By Guest Author 03/01/2010 1


A running series from Statistics New Zealand helping us make sense of the Food Price Index and the Consumers Price Index…

Priceshifting – What we buy

cpiIn recent years, about one sixth of our household spending has been on food. But what about the other five-sixths? What’s in the Consumers Price Index (CPI) provides an interesting snapshot.

The CPI measures changes in the price of goods and services purchased by households. The range of goods and services included in the CPI was reviewed in 2008. The changes to the list reflect our changing priorities, tastes, lifestyles and incomes, but also what’s on the market and how much it costs.

For example, many of the items added in 2008 reflect advances in technology – or cheaper access to technology — but also factors like environmental sustainability. Out went solid fuel burners and in came heat pumps. Brooms, and bleach don’t figure any more, but automatic dishwashing powder does. Calculators, video tapes, photographic film, DVD/VCR combination players and vehicle seat covers were removed.

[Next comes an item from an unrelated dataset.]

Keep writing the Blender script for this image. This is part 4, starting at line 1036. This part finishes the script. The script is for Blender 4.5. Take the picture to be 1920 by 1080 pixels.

It’s not that people don’t buy these things. It’s just that they now form a smaller portion of what households spend money on.

In their place came in-car satellite navigation units, free-to-air digital television receivers, digital-music downloads, and recordable DVD’s.

Other changes had less to do with technology and more to do with our behaviours. We buy more cut flowers and fewer rose bushes, do more ten-pin bowling, and hire more people to mow our lawns, clean our homes, and take our rubbish away. And we buy stuff at auctions, especially online.

The CPI contains 11 categories — food, alcoholic beverages and tobacco, clothing and footwear, housing and household utilities, household contents and services, health, transport, communication, recreation and culture, education, and miscellaneous goods and services.

The actual items priced for the CPI represent spending in each category. Some of the 2008 changes were direct replacements within categories. Computer printer paper replaced writing paper. Brandy made way for vodka. Casserole dishes no longer figure but there’s still glassware, tableware and cookware in the household contents basket. Cathode ray tube television sets are gone because the range is now covered by LCD and plasma display sets.

Statistically speaking, a ’household’ is a group of people who share a private dwelling for more than three nights a week, share food or contribute directly to its cost. This excludes people in homes for the elderly, hostels, prisons and the armed forces, but includes most flatting arrangements.

You’re part of a household if you have some influence on household spending, even if it’s just by grumbling about putting out the rubbish, mowing the lawns or what’s for dinner tonight.